No one would blame Hudson for holding any bitterness at how his NFL career played out, but he looks back on those days positively.

“It was an interesting time. I’m grateful for it, I learned a lot. It prepped me for going into Green Bay, which I felt much better about to hang up the cleats.”

He also came to grips that how his only NFL game played out was not his fault but rather the result of circumstances.

“We were not good,” Hudson said. “We could have been more prepared.”

Hudson’s passion for football, however, found its way to his son. Matt Hudson won a state championship in high school and now serves as a volunteer assistant coach for St. Thomas High School in Houston.

“He likes the kids, likes working with them and loves the game,” Hudson said. “We talk about it, it’s fun to about mechanics, throwing mechanics and the game itself and different ideas and then to talk about all these players.”

The elder Hudson recently ordered a copy of Smith’s book on clock management and sent it to his son.

“He said, ‘Dad, this book’s unbelievable,” Hudson said. “Homer was brilliant. That’s what he was known for, his clock management.”

Hudson and Stevens remain good friends today. Both players get a chuckle at the idea of being answers to trivia questions that only die-hard Kansas City know in their hearts.

“I can’t believe it,” Stevens said. “That’s great. It’s pretty cool. But I would have liked to go back to Kansas City and they go, ‘Hey, you played during the strike and you were 3-0.”

Stevens continued his career in the Arena Football League, earning second-team all-league honors in 1988. He briefly worked in real estate after his retirement before the UCLA radio broadcast team as an analyst, a position he’s for 21 seasons.

Football also remains a part of Hudson’s life as well in at his home in Jackson, Tenn, in between Memphis and Nashville.

“We’re unfortunately Tennessee college football fans, so we haven’t been very good for a long time,” Hudson said. “But we’re still fans. I love Tennessee.”

Not many people, however know about his claim to fame with the Chiefs and his connection to Mahomes.

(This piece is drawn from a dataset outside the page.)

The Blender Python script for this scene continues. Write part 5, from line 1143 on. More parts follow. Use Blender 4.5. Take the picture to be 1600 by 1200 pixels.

“They don’t recognize me much,” Hudson said with a laugh.


Hudson says he felt he had a decent arm, but nothing like what he sees in the arm of Mahomes.

“My lord have mercy,” Hudson said. “He’s got a gun.”

Stevens agrees.

“When they’re saying he’s like Brett Favre, they’re not kidding,” Stevens said. “I like his base, I think he’s got a strong arm.”

Stevens also serves as a volunteer football for Helix High School in San Diego, which counts quarterback Alex Smith among its alumni.

“I’m a big Alex Smith fan to tell you the truth,” Stevens said. “I think he’s an absolute stud. But Patrick’s going to be the future. It’s going to take a little bit of time, it’s going to be hard to derail or take seat of Alex Smith. He’s worth every penny.”

Hudson says the key for Mahomes rests with learning the lessons head coach Andy Reid has to offer and tempering his enormous talent with discipline and mental preparation. Raw physical skills can take you only so far, he says.

“You can get away with it to a certain degree in that league, I think, but not over the long haul,” Hudson said. “You’ve got to be disciplined and taught well and be in system that’s very good and well coached. (The Chiefs) have that now.”